Nach 77 Minuten stürmte Kölns Angreifer Anthony Modeste auf das VfB-Tor zu, Przemyslaw Tyton stürzte sich ihm entgegen und traf beim Rettungsversuch den Stürmer. Beim fälligen Foulelfmeter, den Modeste selbst trat, war Tyton mit der Hand am Ball, bekam ihn aber nicht zu fassen – das 0:1 wirkte wie eine kalte Dusche. Der VfB war noch nicht sortiert, da nutzte Simon Zoller die Verwirrung und traf zum 2:0 für Köln (77.). Damit war der Spielverlauf auf den Kopf gestellt, der Anschlusstreffer durch Daniel Didavi per Foulelfmeter (79./Zoller an Filip Kostic) diente nur der Ergebniskosmetik. „Frust ist das richtige Wort nach so einem Spiel“, seufzte Kapitän Christian Gentner. Und Peter Stöger, der Gäste-Trainer, atmete nach dem 3:1 durch Yuya Osako (90.) tief durch: „Es war ein intensives Spiel gegen einen starken Gegner mit einer hohen Offensivqualität. Es wird in Zukunft schwer sein, in Stuttgart Punkte zu holen.“

Dem VfB fehlen die Vollstrecker-Qualitäten

Für dieses Lob kann sich der VfB zunächst zwar nichts kaufen, doch er darf es als Bestätigung dafür werten, dass sein neues Auftreten über kurz oder lang zum Erfolg führen dürfte – wenn er nur mehr Vollstrecker-Qualitäten zeigt. Der VfB drückte und drängte, er eroberte Bälle und spielte blitzschnell nach vorn, wie es das von Zorniger gepredigte System aus Pressing und Gegenpressing erfordert. Die Fans hatten ihre Freude am temporeichen Spiel, und der Gegner zog respektvoll den Hut. „Der VfB hat ein Riesenspiel gezeigt und war im Vergleich zur vergangenen Saison kaum wiederzuerkennen“, sagte Mittelfeldmann Matthias Lehmann.

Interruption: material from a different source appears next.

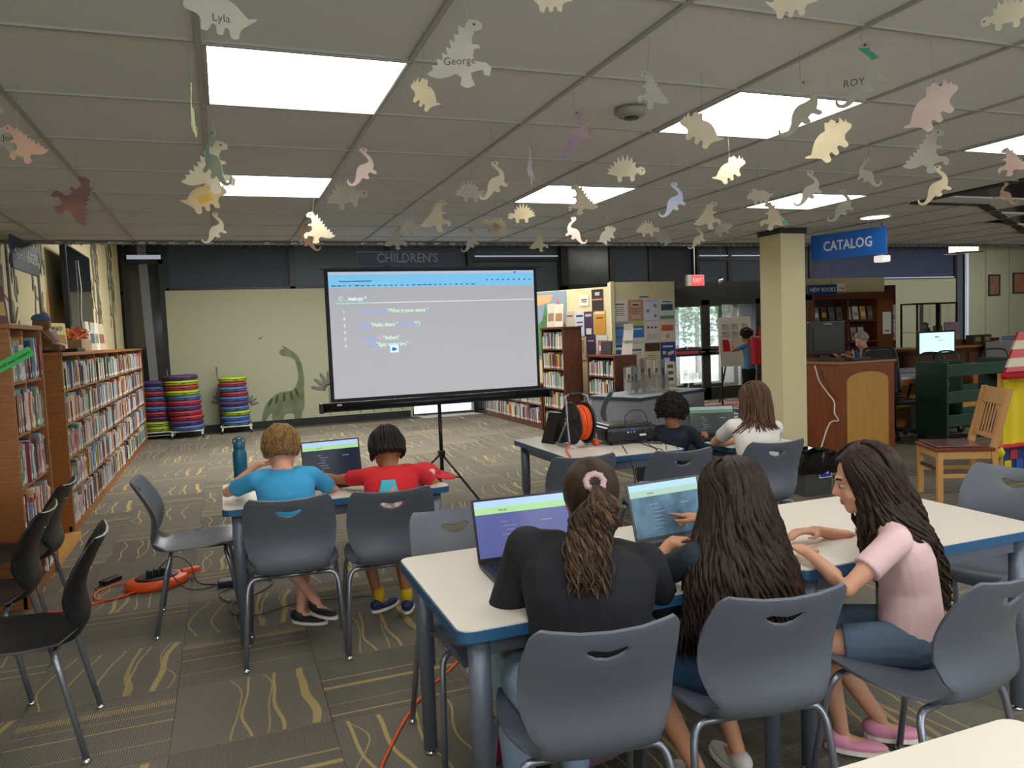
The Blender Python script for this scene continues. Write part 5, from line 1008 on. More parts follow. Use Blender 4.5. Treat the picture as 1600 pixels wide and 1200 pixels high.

Nur das längst fällige Tor wollte nicht fallen. Weil erst Lehmann (2.) nur den Pfosten und dann auf der Gegenseite Daniel Didavi (7.) die Latte und Gentner (12.) den Pfosten trafen. Und weil der VfB danach zwar ständig am Drücker, aber ohne Fortune war. Didavi fand es „zum Verzweifeln“ und „schon irgendwie verrückt“, befand aber zurecht: „Wir haben richtig gut Fußball gespielt und viele Dinge richtig gemacht, aber wir haben einfach nicht das Tor getroffen.“

„Wir lassen uns durch die Niederlage nicht aus der Bahn werfen“

Nicht Adam Hlousek (22.), nicht Daniel Ginczek (43. und 47.), nicht Filip Kostic (48.) auch nicht Didavi (51.) und Martin Harnik (63. und 65.). „Da war viel Pech dabei“, sagte Gentner und tat das einzig Richtige: Er strich die positiven Aspekte des VfB-Auftritts hervor – und davon gab es eine ganze Menge: „Wir sind überzeugt von dem, was wir machen. Und zum allergrößten Teil haben wir heute gezeigt, was wir zeigen wollten.“ Oder, wie es Alexander Zorniger formulierte: „Wir haben 90 Minuten lang gezeigt, wie unser Fußball künftig funktionieren soll.“ Schnell, aggressiv, mitreißend, ein bisschen wild hier und da, aber auch zielstrebig von der Balleroberung bis zum gegnerischen Strafraum – aber eben auch beim Torabschluss. Denn die Flaute gegen Köln soll die Ausnahme bleiben. „Wir haben grundsätzlich die Qualität, um Tore zu erzielen“, weiß Zorniger.

Das soll möglichst schon am kommenden Samstag (18.30 Uhr/Sky) beim Hamburger SV gelingen. „Wir lassen uns durch diese Niederlage nicht aus der Bahn werfen“, versprach Robin Dutt. Dazu besteht nach dem insgesamt überzeugenden Spiel auch kein Grund – das 1:3 hin oder her.